The oldest and most important program available to offenders is supervised probation through Adult Probation & Parole (AP&P). While we typically do not think of probation as a diversion program, in 2010 we made significant changes to adult probation services in Utah County, changes that are based on the same evidence supporting what we generally called diversion programs.

In 2009, the Sentencing Reform Committee of the Board of District Court Judges held a conference to discuss ways to improve sentencing and probation supervision practices in Utah courts. After that conference, the participants realized that we could either wait for State government to make changes that could take years to implement, or we could try to make immediate changes in the Fourth District Court. We met with stakeholders in the Fourth District and formed a subcommittee of the Sentencing Reform Committee. This subcommittee met to discuss improvements it could implement in the Fourth District and decided to look first at making improvements to the felony probation process. Specifically, it decided that its first task was to set up evidence based practices in the felony probation sanction process, with the ultimate goal of reducing probationer recidivism.

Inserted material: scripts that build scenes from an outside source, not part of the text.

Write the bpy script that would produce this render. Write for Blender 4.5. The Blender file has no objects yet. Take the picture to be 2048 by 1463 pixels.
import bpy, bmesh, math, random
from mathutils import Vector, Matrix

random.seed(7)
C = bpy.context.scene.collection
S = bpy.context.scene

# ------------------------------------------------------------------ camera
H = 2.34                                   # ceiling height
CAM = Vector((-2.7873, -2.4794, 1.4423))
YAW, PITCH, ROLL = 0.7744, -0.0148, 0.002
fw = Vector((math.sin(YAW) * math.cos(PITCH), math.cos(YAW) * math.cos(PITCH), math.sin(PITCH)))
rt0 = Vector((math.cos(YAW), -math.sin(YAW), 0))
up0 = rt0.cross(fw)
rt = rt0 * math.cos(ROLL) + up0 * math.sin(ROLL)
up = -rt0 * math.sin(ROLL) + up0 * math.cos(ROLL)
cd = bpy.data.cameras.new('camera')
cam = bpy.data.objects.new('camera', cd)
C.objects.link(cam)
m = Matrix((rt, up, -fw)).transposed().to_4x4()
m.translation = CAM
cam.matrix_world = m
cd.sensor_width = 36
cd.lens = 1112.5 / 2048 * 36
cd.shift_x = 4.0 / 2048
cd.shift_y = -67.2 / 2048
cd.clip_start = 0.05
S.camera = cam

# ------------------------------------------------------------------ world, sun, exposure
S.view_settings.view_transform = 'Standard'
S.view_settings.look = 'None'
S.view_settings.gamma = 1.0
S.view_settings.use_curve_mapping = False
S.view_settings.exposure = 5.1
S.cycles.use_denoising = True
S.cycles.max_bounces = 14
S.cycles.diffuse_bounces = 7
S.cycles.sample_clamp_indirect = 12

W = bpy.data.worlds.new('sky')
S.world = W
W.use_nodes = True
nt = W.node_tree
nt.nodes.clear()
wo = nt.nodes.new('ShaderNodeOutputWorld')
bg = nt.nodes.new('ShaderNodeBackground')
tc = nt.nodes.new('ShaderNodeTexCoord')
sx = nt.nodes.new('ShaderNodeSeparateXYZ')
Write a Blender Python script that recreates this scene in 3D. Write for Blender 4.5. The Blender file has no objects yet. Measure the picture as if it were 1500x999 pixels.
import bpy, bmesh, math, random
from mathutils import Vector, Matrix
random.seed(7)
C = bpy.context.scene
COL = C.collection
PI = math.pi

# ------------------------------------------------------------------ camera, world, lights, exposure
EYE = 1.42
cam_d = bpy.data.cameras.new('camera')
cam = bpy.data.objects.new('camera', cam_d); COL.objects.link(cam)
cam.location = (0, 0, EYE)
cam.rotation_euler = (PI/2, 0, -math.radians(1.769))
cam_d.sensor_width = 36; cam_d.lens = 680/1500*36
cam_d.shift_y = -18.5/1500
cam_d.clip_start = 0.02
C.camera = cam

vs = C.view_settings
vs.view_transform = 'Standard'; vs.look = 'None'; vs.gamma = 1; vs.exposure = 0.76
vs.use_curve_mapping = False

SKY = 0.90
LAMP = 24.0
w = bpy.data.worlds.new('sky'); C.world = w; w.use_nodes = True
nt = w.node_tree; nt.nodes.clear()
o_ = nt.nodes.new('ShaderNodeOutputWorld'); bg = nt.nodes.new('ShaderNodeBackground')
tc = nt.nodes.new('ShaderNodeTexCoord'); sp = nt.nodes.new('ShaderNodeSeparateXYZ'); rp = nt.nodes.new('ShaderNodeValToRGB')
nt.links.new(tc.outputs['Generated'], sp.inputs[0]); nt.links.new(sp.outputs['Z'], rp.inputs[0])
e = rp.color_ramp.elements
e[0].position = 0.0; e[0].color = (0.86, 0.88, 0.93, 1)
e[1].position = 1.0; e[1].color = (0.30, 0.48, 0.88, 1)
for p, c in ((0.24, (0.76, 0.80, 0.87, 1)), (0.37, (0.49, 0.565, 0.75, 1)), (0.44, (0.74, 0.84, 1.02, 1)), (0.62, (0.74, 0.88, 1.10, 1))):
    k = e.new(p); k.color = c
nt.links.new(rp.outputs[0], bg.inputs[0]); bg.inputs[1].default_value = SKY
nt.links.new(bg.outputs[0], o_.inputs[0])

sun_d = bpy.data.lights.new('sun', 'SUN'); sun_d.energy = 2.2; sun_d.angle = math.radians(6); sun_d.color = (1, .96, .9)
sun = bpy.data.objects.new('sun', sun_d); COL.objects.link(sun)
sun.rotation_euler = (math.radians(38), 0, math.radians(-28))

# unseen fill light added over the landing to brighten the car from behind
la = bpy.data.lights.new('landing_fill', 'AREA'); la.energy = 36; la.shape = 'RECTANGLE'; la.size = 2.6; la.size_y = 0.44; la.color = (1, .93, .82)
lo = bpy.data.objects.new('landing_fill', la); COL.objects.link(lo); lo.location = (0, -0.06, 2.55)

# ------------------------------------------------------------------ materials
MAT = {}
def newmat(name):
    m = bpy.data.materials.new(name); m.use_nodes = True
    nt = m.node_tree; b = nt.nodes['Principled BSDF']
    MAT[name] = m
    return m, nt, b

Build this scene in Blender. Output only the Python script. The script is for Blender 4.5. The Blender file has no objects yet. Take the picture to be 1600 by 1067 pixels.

Over many months of research, discussion, and planning, the subcommittee developed project goals and outcome measures, identified problems and weaknesses to the current probation sanction process, identified evidence-based solutions and improvements to the probation sanction process, developed a probation violation sanction matrix, and developed a probation compliance reward matrix.

In March of 2010, AP&P began implementing the suggested improvements to the probation sanction process. Specifically, AP&P began using a Sanctions Matrix and a Rewards Matrix in its supervision of offenders in the Fourth District. This allows AP&P greater authority to handle in house most of the probation violations that had previously been referred to the court for orders to show cause. It means that the sanctions are swiftly imposed, fair and certain, and that probationers will not be referred to the court until AP&P is unable to supervise them effectively or they have committed a new criminal offense. It also means that AP&P and the court will use rewards to recognize and motivate probationers who are complying with probation.

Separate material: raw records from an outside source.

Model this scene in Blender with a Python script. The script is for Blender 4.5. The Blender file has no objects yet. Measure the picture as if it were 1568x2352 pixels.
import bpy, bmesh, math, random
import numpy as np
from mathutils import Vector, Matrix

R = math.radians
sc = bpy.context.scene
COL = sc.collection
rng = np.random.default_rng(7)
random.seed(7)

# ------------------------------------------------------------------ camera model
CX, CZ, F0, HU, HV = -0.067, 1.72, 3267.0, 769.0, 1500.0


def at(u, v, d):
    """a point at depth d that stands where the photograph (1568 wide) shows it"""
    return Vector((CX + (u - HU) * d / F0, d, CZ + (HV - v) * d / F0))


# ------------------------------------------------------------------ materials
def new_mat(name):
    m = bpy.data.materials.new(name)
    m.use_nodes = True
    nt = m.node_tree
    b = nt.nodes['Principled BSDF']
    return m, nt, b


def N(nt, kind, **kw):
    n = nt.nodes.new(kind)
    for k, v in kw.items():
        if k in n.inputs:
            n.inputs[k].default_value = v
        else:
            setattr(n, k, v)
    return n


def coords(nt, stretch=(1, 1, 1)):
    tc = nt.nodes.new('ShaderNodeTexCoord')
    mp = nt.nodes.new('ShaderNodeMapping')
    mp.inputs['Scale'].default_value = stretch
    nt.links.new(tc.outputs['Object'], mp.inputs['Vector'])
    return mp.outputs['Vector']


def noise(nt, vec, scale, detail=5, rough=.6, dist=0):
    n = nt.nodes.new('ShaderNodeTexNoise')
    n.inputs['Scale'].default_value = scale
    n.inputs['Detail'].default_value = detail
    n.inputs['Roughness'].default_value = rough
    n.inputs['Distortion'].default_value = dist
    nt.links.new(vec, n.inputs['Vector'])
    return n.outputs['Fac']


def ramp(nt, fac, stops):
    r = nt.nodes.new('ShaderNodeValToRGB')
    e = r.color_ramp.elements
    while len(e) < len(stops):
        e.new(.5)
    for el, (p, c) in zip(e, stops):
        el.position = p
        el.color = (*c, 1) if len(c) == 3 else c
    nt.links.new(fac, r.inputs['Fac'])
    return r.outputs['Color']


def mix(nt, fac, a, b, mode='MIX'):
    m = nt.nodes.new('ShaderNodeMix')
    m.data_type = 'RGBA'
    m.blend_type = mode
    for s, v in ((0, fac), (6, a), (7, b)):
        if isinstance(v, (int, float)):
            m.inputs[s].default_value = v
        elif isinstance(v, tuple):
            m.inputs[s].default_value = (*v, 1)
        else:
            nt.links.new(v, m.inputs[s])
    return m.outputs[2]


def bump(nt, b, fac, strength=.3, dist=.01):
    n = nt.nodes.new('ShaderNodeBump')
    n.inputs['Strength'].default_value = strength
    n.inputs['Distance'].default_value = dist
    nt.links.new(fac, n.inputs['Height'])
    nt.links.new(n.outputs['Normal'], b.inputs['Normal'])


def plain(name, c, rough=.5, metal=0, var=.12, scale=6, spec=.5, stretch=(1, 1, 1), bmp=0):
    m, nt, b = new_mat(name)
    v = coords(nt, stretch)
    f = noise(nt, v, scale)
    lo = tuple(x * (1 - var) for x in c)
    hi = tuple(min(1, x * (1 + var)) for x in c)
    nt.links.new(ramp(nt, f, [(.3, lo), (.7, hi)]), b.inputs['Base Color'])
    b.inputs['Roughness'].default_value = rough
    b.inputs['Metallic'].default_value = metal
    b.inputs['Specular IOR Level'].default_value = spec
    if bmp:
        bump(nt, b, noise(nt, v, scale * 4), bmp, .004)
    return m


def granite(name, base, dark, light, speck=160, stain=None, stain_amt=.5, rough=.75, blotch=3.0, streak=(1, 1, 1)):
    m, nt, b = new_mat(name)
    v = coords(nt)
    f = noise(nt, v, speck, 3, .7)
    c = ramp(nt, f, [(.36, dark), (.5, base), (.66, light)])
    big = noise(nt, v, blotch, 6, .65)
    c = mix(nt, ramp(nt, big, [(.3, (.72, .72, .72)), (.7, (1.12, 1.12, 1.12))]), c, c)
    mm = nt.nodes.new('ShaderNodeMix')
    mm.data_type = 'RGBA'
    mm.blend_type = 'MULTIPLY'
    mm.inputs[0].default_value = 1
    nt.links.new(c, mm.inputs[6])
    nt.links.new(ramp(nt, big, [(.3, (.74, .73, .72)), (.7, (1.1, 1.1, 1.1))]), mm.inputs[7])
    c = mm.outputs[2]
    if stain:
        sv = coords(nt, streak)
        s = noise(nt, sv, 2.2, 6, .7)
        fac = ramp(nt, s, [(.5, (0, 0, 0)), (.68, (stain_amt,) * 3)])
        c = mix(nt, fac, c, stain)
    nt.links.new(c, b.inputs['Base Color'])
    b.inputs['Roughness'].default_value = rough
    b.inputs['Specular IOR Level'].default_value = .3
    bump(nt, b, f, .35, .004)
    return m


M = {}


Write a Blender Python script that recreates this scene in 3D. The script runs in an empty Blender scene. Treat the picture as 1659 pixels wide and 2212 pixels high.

The subcommittee anticipates that these reforms will result in fewer hearings in court, fewer probationers in jail, and shorter jail terms. It also anticipates that AP&P will be empowered to hold probationers to the terms and conditions of probation more strictly and will have a greater number of tools to work with probationers more effectively. Ultimately, the subcommittee anticipates that these reforms will result in more probationers successfully completing probation, remaining crime free, and becoming productive members of our community.

Although the initial data suggests that these reforms have been successful, we will not know for certain until the Department of Corrections conducts a thorough study.